One of my biggest complaints was that it was too short. In was so short that I am having trouble finding anything to critique...I could have used at least another 100 pages worth of Janie, Monster and the gang. Because the novel was so short, even though you liked the characters, you didn't really get a good feeling of who they were, what motivated them. It's the difference bewteen a simple charcoal sketch and a full blown painting. I felt like the whole book barely skimmed the surface of not only the characters, but the plot. There was really no huge conflict that needed to be resolved. Events in the story just sort of flooded into each other without any direction or purpose.

It's weird...I blog and I totally love blogging. But I do have an alias for blogging...and I don't talk about my family or friends really. I like to keep my blog life pretty seperate from my home life. I would probably be mortified if my mom had a blog about the family...especially if people in the community read it. It would be like being on a reality show that played out in my mom's head. I enjoy the spotlight, but not for private home matters. Having a blogging mom like Janie's mom would probably make me really paranoid about what was getting posted about me. I know some children of Mommybloggers probably won't appreciate the pics that their moms posted of their bare bums when they turn into teenagers.
I give Ten Miles Past Normal 3 Keys. It was a very fun, quirky, and light read. I do feel that it should be a middle grade level rather than YA. It was almost too childish and innocent to be classified as teen literature. I enjoyed the coming of age part and Janie's growing appreciation of bass and of music in general. This book is good for a quick read if you just want to distract yourself for an hour or two.

See you around, I have LOTS of blog stalking that I need to catch up on!


  1. I can't wait to check this out - thanks for reviewing it. I love Frances O'Roark Dowell and can't wait to check out another great title by her. I am a K-5 School you think it would be appropriate for fifth graders?

  2. Definitely!

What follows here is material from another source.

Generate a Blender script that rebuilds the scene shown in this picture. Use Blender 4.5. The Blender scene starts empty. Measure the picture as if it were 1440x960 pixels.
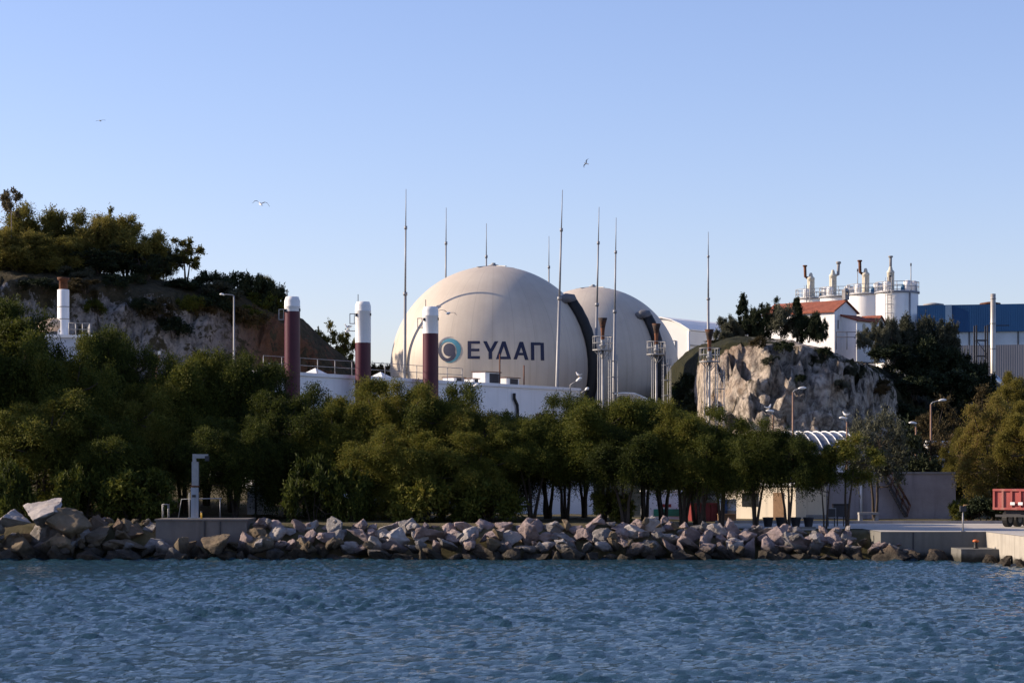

It was good and funny. It's a nice coming of age type story and I think that it would be a good fit for your age group! :)

  3. I really like your review. I for one can't review anything because I'm not quite good with my wordings =). I would love to read this book when I get the chance. Thank you again =).

  4. I enjoyed this review it was awesome now ill be adding this book to my wish list of fun reads

  5. I am going to have to read this. It sounds like one my middle school daughter might enjoy.

  6. Love this author, think my sister would really like this, thank you for the review!